I struggled a lot against dew. This meant I could not photograph Jupiter when it was between 63 and 79 degrees in altitude. How blessed our Southern Hemisphere amateurs are ...

30 April 2007: 23h38

Europa:

15 and 25 frames stacked out of 300

Europa apparent diameter: 0.9 arc seconds.

Using the 2x Barlow means each pixel covers 0.23 arc seconds ... so Europa is 4.1 pixels in diameter.

Fortunately the images of Ganymede are more promising ...

30 April 2007: 23h26

Ganymede:

50, 75 and 100 frames stacked out of 300

Taken using the Meade 2x Barlow at 1/5 second and 5 fps.

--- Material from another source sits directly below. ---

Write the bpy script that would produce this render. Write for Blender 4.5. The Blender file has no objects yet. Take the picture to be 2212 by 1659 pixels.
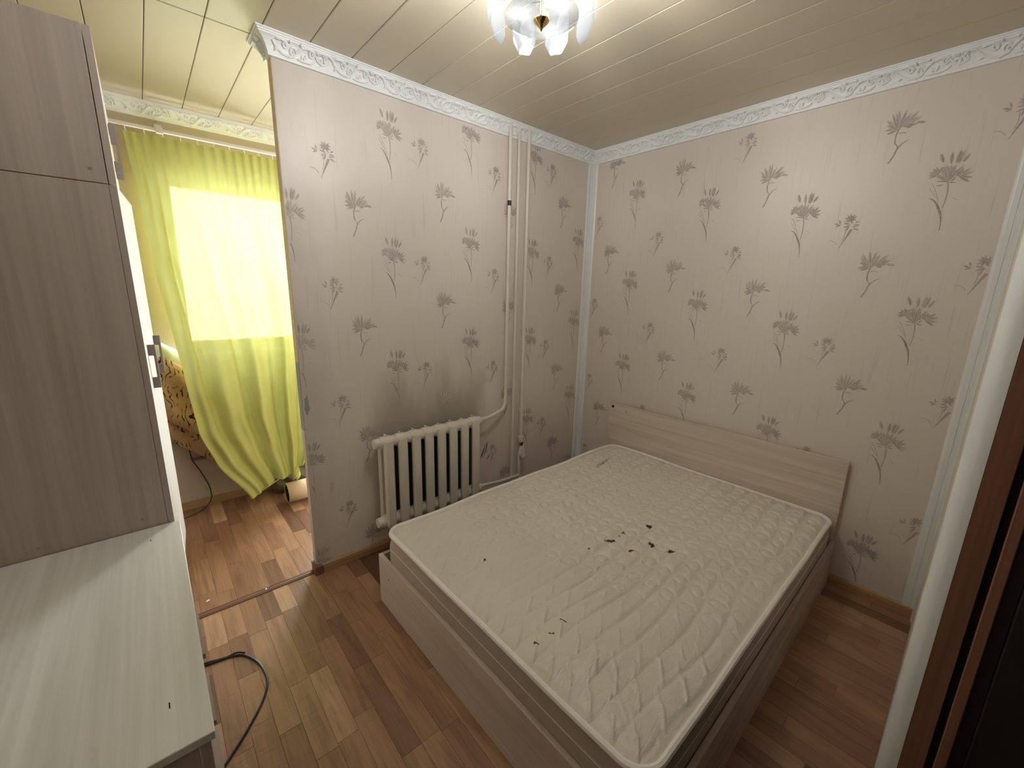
import bpy, bmesh, math, random
import numpy as np
from mathutils import Vector, Matrix
random.seed(7); np.random.seed(7)
S = bpy.context.scene
COL = S.collection
PI = math.pi

# ------------------------------------------------------------------ camera, world, exposure
CP = Vector((-2.606, -2.1141, 1.4962)); YAW, PITCH, ROLL, FPX = 0.723, -0.2218, 0.0238, 894.58
fw = Vector((math.sin(YAW)*math.cos(PITCH), math.cos(YAW)*math.cos(PITCH), math.sin(PITCH)))
rt = Vector((math.cos(YAW), -math.sin(YAW), 0)); up = rt.cross(fw)
r2 = math.cos(ROLL)*rt + math.sin(ROLL)*up; u2 = -math.sin(ROLL)*rt + math.cos(ROLL)*up
cam = bpy.data.cameras.new('camera'); cam.sensor_width = 36; cam.lens = FPX/2212*36
cam.clip_start = 0.01; cam.clip_end = 60
co = bpy.data.objects.new('camera', cam); COL.objects.link(co)
co.matrix_world = Matrix(((r2.x, u2.x, -fw.x, CP.x), (r2.y, u2.y, -fw.y, CP.y), (r2.z, u2.z, -fw.z, CP.z), (0, 0, 0, 1)))
S.camera = co
W = bpy.data.worlds.new('overcast_sky'); S.world = W; W.use_nodes = True
bg = W.node_tree.nodes['Background']; bg.inputs[0].default_value = (0.96, 0.98, 1.0, 1); bg.inputs[1].default_value = 12.0
LAMP_W = 5.8          # watts of each of the three bulbs of the ceiling lamp
LAMP_COL = (1.0, 0.99, 0.975)
vs = S.view_settings; vs.view_transform = 'Standard'; vs.look = 'None'; vs.gamma = 1.0; vs.exposure = 1.05
vs.use_curve_mapping = False
S.cycles.use_denoising = True
S.cycles.max_bounces = 10; S.cycles.diffuse_bounces = 6; S.cycles.transparent_max_bounces = 16
S.cycles.sample_clamp_indirect = 6.0
# daylight portal in the window opening (guides sampling of the sky only, gives no light itself)
pl = bpy.data.lights.new('window_portal', 'AREA'); pl.shape = 'RECTANGLE'; pl.size = .87; pl.size_y = 1.09; pl.cycles.is_portal = True
po = bpy.data.objects.new('window_portal', pl); COL.objects.link(po); po.location = (-2.035, 1.44, 1.595)
po.rotation_euler = (math.radians(-90), 0, 0)
pl2 = pl.copy(); pl2.size = .66; pl2.size_y = 2.06; po2 = bpy.data.objects.new('balcony_portal', pl2); COL.objects.link(po2)
po2.location = (-1.23, 1.44, 1.11); po2.rotation_euler = (math.radians(-90), 0, 0)

# ------------------------------------------------------------------ dimensions
LA = 2.0875; HC = 2.400; H = 2.4764; CPJ = 0.060
XL = -3.25; YC = -2.128; YD = 1.235; PT = 0.055      # left wall, door wall, window wall, partition thickness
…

Jupiter was at an altitude of 38 degrees above horizon when Ganymede were photographed.

Ganymede apparent diameter: 1.6 arc seconds.

Using the 2x Barlow means each pixel covers 0.23 arc seconds ... so Ganymede is 6.9 pixels in diameter.

Fortunately the images of Ganymede are more promising ...

I will only fix the bad chromatic abberation when my images of Ganymede gets worthy of such attention. (Just notice the blue fringe at the top of Ganymede and the red fringe at its bottom).


The third processed Jupiter image I took in 2007: 1 May 2007 00h31 - local time

50 of 300 images stacked using Iris ( captured 5 fps for 60 seconds )

Apparent diameter: 43.2 "

Captured in Alt/Az mode using 2x Meade Barlow.